▶ **Prompt**: For this exercise, copy out each line of the material below that includes "wide".

▶ **Data block**:
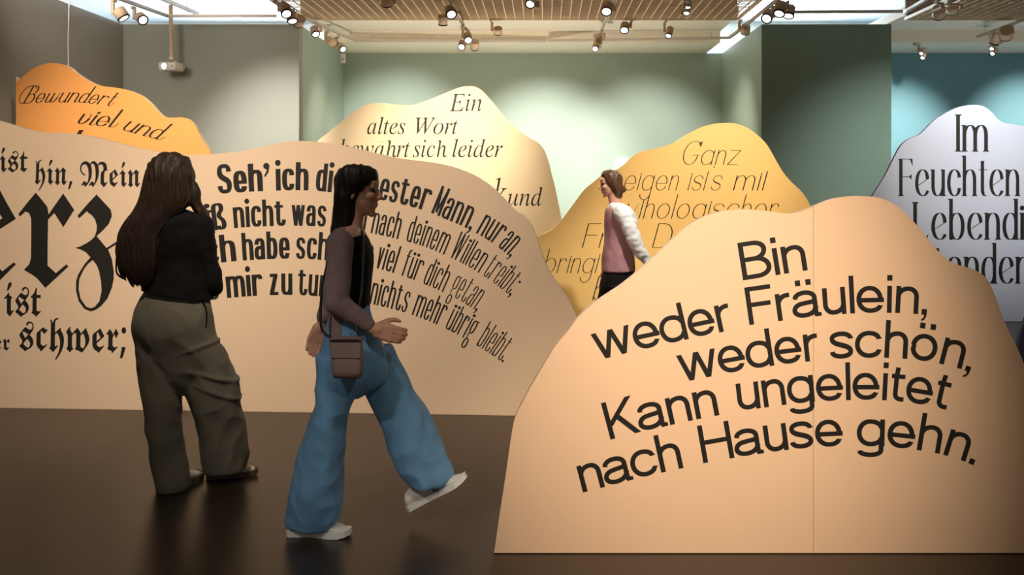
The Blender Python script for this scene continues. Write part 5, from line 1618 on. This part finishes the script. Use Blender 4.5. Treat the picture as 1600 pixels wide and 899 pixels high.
# ---- the woman who strides to the right in wide jeans
Y2 = 4.42
g = empty('person', (W(520, 820, Y2).x, Y2, 0), 'person in wide blue jeans, mauve cardigan and white trainers striding to the right', 'person', None)
S = Sculpt()
hc = W3(558, 299, Y2, 0)
P = head(S, hc, (1, -.08, -.04))
S.chain([W3(552, 320, Y2), W3(547, 362, Y2)], [.052, .055])
S.loft(rows(Y2, [(352, 532, 562, 0, .07), (368, 526, 570, 0, .14), (400, 522, 578, 0, .145), (440, 524, 574, 0, .125), (475, 522, 572, 0, .12), (510, 518, 578, 0, .15), (545, 516, 588, 0, .155), (570, 516, 590, 0, .14)]))
S.chain([W3(545, 376, Y2, -.15), W3(540, 462, Y2, -.20), W3(592, 504, Y2, -.17)], [.044, .036, .023])
hand(S, W3(596, 506, Y2, -.17), (1, .15, -.30), (0, -1, .1), (.3, 0, 1), .45)
S.chain([W3(545, 376, Y2, .15), W3(512, 452, Y2, .20), W3(490, 512, Y2, .17)], [.044, .036, .023])
hand(S, W3(488, 518, Y2, .17), (-.35, -.1, -1), (-.3, 1, .1), (1, .2, -.3), .5)
S.chain([W3(545, 550, Y2, -.085), W3(524, 660, Y2, -.08), W3(488, 800, Y2, -.04)], [.085, .058, .042])
S.chain([W3(565, 550, Y2, .085), W3(622, 648, Y2, .09), W3(655, 752, Y2, .07)], [.085, .058, .042])
S.build('body', M_SKIN, g, 0.0055, 3)
eyes(P, g)
# black tank under the cardigan
S = Sculpt()
S.loft(rows(Y2, [(362, 540, 562, 0, .10), (372, 532, 574, 0, .135), (400, 526, 583, 0, .152), (440, 528, 580, 0, .135), (478, 526, 577, 0, .128), (500, 524, 580, 0, .14)]))
S.build('tank_top', M_KNIT, g, 0.007, 3)
# cardigan: back, shoulders and sleeves
S = Sculpt()
S.loft(rows(Y2, [(354, 533, 552, 0, .085), (364, 523, 560, 0, .150), (382, 517, 566, 0, .166), (405, 515, 568, 0, .168), (440, 517, 564, 0, .150), (475, 517, 563, 0, .146), (505, 516, 565, 0, .168), (528, 514, 566, 0, .178), (536, 514, 565, 0, .178)]))
S.chain([W3(544, 378, Y2, -.155), W3(543, 425, Y2, -.18), W3(540, 464, Y2, -.205), W3(584, 498, Y2, -.175)], [.062, .054, .050, .038])
S.chain([W3(544, 378, Y2, .155), W3(530, 420, Y2, .18), W3(512, 452, Y2, .205), W3(493, 503, Y2, .175)], [.062, .054, .050, .038])
S.build('cardigan', M_CARDI, g, 0.007, 3, lambda v: crease(v, 9, 9, 5, .011, 5))
# jeans
S = Sculpt()
S.loft(rows(Y2, [(478, 520, 574, 0, .125), (500, 515, 580, 0, .150), (530, 508, 592, 0, .172), (560, 504, 604, 0, .178), (585, 508, 606, 0, .155), (602, 524, 590, 0, .11), (616, 542, 572, 0, .06)]))
S.loft(rows(Y2, [(550, 503, 580, -.085, .105), (585, 502, 570, -.085, .105), (615, 499, 556, -.085, .105), (650, 491, 546, -.085, .105), (700, 476, 543, -.08, .11), (750, 464, 541, -.07, .12), (790, 457, 537, -.055, .125), (806, 453, 532, -.045, .124), (815, 454, 530, -.04, .122)]))
S.loft(rows(Y2, [(545, 540, 606, .085, .105), (580, 548, 624, .085, .105), (612, 558, 642, .09, .105), (645, 574, 660, .09, .105), (680, 592, 676, .088, .108), (715, 608, 692, .08, .115), (742, 618, 702, .072, .12), (758, 627, 700, .07, .118), (767, 634, 690, .07, .11)]))


def fold2(v):
    return crease(v, 7, 7, 3.0, .018, 11) + .008 * (1 - abs(noise.noise(Vector((v.x * 8 + v.z * 4, v.y * 8, v.z * 6 - v.x * 4))) * 2.2))


S.build('jeans', M_JEANS, g, 0.0065, 14, fold2)
# trainers
hb = ground(452, 834); hb.y = Y2 - .07; tb = Vector((W(549, 830, hb.y).x, hb.y - .02, 0)); 
hb = Vector((W(452, 830, hb.y).x, hb.y, 0))
shoe(g, hb, tb, M_SHOE1, M_SOLE2, stripes=True)
ha = W3(638, 806, Y2, .07); ta = W3(729, 756, Y2, .05)
shoe(g, ha, ta, M_SHOE1, M_SOLE2, stripes=True)
# hair
S = Sculpt()
S.loft(rows(Y2, [(257, 546, 566, 0, .03), (261, 535, 580, 0, .078), (269, 527, 590, 0, .098), (284, 523, 590, 0, .104), (296, 523, 578, 0, .098), (306, 522, 567, 0, .098), (320, 522, 562, 0, .092), (340, 520, 560, 0, .085), (358, 517, 553, -.005, .078), (372, 519, 546, -.01, .06)]))
S.build('hair', M_HAIR2, g, 0.006, 2, lambda v: crease(v, 26, 26, 5, .005, 8) + .002 * math.sin(v.x * 200 + 3 * math.sin(v.z * 12)))
# shoulder bag on her near hip
Yb = Y2 - .245
b0 = W(543, 590, Yb)
rt = empty('shoulder_bag', b0, 'small mauve shoulder bag hanging at the hip of the striding person', 'bag')
bm = bmesh.new()
w0, hh = .066, .165
prof = [(0.0, .86, .026), (.03, .97, .034), (.08, 1.0, .036), (.12, .97, .030), (hh, .92, .018)]
rings = []
for z, kx, ky in prof:
    ring = []
    for i in range(24):
        a = 2 * PI * i / 24
        ring.append(bm.verts.new((math.copysign(abs(math.cos(a)) ** .4, math.cos(a)) * w0 * kx, math.copysign(abs(math.sin(a)) ** .6, math.sin(a)) * ky, z)))
    rings.append(ring)
for a, b in zip(rings[:-1], rings[1:]):
    for i in range(24): bm.faces.new((a[i], a[(i + 1) % 24], b[(i + 1) % 24], b[i]))
bm.faces.new(rings[0][::-1]); bm.faces.new(rings[-1])
from_bm('bag_body', bm, M_BAG, rt, True)
bm = bmesh.new()
add_box(bm, (-.063, -.040, .085), (.063, -.033, .168)); bevel_all(bm, .003, 1)
add_box(bm, (-.063, -.040, .162), (.063, .018, .170))
from_bm('flap', bm, M_BAG, rt)
bm = bmesh.new(); add_box(bm, (-.064, -.042, .154), (.064, -.038, .162)); from_bm('zip', bm, M_DARK, rt)
bm = bmesh.new()
sp = catmull([Vector((-.060, 0, .160)), W3(519, 500, Y2, -.215) - b0, W3(520, 440, Y2, -.20) - b0, W3(534, 385, Y2, -.19) - b0, W3(548, 360, Y2, -.08) - b0 + Vector((0, 0, .01)), W3(560, 356, Y2, .03) - b0], 8)
sp2 = catmull([Vector((.060, 0, .160)), W3(570, 500, Y2, -.20) - b0, W3(576, 450, Y2, -.175) - b0, W3(577, 400, Y2, -.15) - b0, W3(570, 366, Y2, -.05) - b0, W3(560, 356, Y2, .03) - b0], 8)
for q_ in (sp, sp2):
    for a, b in zip(q_[:-1], q_[1:]): add_cyl(bm, a, b, .006, n=8)
from_bm('strap', bm, M_DARK, rt)

# ---- the passer-by in white sleeves between the boards
Y3 = 8.6
g = empty('person', (W(960, 560, Y3).x, Y3, 0), 'person with white sleeves and pink vest walking left before the golden yellow panel', 'person', None)
S = Sculpt()
hc = W3(955, 288, Y3, 0)
P = head(S, hc, (-1, -.15, -.10), .98)
S.chain([W3(958, 300, Y3), W3(962, 322, Y3)], [.05, .055])
S.loft(rows(Y3, [(318, 952, 972, 0, .07), (326, 947, 980, 0, .145), (345, 946, 984, 0, .15), (370, 948, 984, 0, .13), (395, 946, 986, 0, .13), (420, 949, 984, 0, .12), (435, 951, 984, 0, .11)]))
S.chain([W3(968, 330, Y3, -.15), W3(987, 372, Y3, -.19), W3(1008, 405, Y3, -.17)], [.044, .036, .023])
hand(S, W3(1011, 409, Y3, -.17), (.75, 0, -.7), (0, -1, .1), (-.6, 0, -.6), .5)
S.chain([W3(962, 330, Y3, .15), W3(964, 378, Y3, .19), W3(956, 418, Y3, .17)], [.044, .036, .023])
hand(S, W3(955, 422, Y3, .17), (-.3, 0, -.9), (0, 1, .1), (-1, 0, 0), .5)
S.chain([W3(968, 440, Y3, -.08), W3(980, 492, Y3, -.085), W3(1006, 545, Y3, -.085)], [.065, .05, .038])
S.chain([W3(962, 440, Y3, .08), W3(944, 492, Y3, .085), W3(926, 548, Y3, .085)], [.065, .05, .038])
S.build('body', M_SKIN, g, 0.0055, 3)
eyes(P, g)
S = Sculpt()
S.loft(rows(Y3, [(321, 953, 974, 0, .09), (328, 946, 984, 0, .150), (345, 944, 989, 0, .166), (372, 944, 988, 0, .150), (400, 941, 990, 0, .156), (418, 940, 993, 0, .170), (424, 940, 993, 0, .170)]))
S.build('vest', M_PINK, g, 0.007, 3, lambda v: crease(v, 9, 9, 6, .009, 5))
S = Sculpt()
S.loft(rows(Y3, [(316, 955, 968, 0, .075), (320, 950, 978, 0, .13), (327, 950, 988, .0, .172), (336, 955, 993, -.02, .165), (350, 964, 996, -.05, .14), (360, 970, 994, -.07, .11)]))
S.chain([W3(968, 331, Y3, -.150), W3(979, 350, Y3, -.18), W3(988, 372, Y3, -.195), W3(997, 390, Y3, -.185), W3(1010, 408, Y3, -.17)], [.068, .064, .062, .058, .042])
S.chain([W3(963, 331, Y3, .150), W3(964, 352, Y3, .18), W3(964, 378, Y3, .19), W3(956, 416, Y3, .17)], [.066, .058, .054, .040])
S.build('shirt_sleeves', M_WSHIRT, g, 0.007, 3, lambda v: crease(v, 9, 9, 14, .012, 9))
S = Sculpt()
S.loft(rows(Y3, [(412, 945, 990, 0, .14), (425, 942, 992, 0, .158), (440, 938, 993, 0, .165), (455, 936, 994, 0, .15), (465, 938, 990, 0, .11)]))
S.loft(rows(Y3, [(445, 945, 992, -.085, .10), (470, 955, 994, -.085, .095), (500, 966, 1000, -.085, .085), (535, 986, 1014, -.085, .08), (550, 994, 1020, -.085, .085)]))
S.loft(rows(Y3, [(445, 938, 985, .085, .10), (470, 934, 975, .085, .095), (500, 926, 960, .085, .085), (535, 914, 944, .085, .08), (556, 910, 940, .085, .085)]))
S.build('trousers', M_BTROUS, g, 0.008, 3, lambda v: crease(v, 8, 8, 4, .008, 2))
h2 = Vector((W(930, 560, Y3).x, Y3 + .085, 0)); shoe(g, h2, h2 + Vector((-.25, -.02, 0)), M_DARK, M_SOLE2)
h3 = Vector((W(1014, 560, Y3).x, Y3 - .085, .06)); shoe(g, h3, h3 + Vector((-.235, -.02, -.058)), M_DARK, M_SOLE2)
S = Sculpt()
S.loft(rows(Y3, [(265.5, 948, 958, .0, .03), (268, 943, 965, 0, .065), (274, 939, 971, 0, .085), (284, 943, 973, 0, .09), (294, 950, 974, 0, .088), (302, 956, 973, 0, .075), (309, 960, 971, 0, .05)]))
S.ell(W3(971, 296, Y3, 0), (.035, .035, .035))
S.build('hair', M_HAIR3, g, 0.006, 2, lambda v: crease(v, 34, 34, 10, .008, 2))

▶ **Final result**:
The Blender Python script for this scene continues. Write part 5, from line 1618 on. This part finishes the script. Use Blender 4.5. Treat the picture as 1600 pixels wide and 899 pixels high.
# ---- the woman who strides to the right in wide jeans
g = empty('person', (W(520, 820, Y2).x, Y2, 0), 'person in wide blue jeans, mauve cardigan and white trainers striding to the right', 'person', None)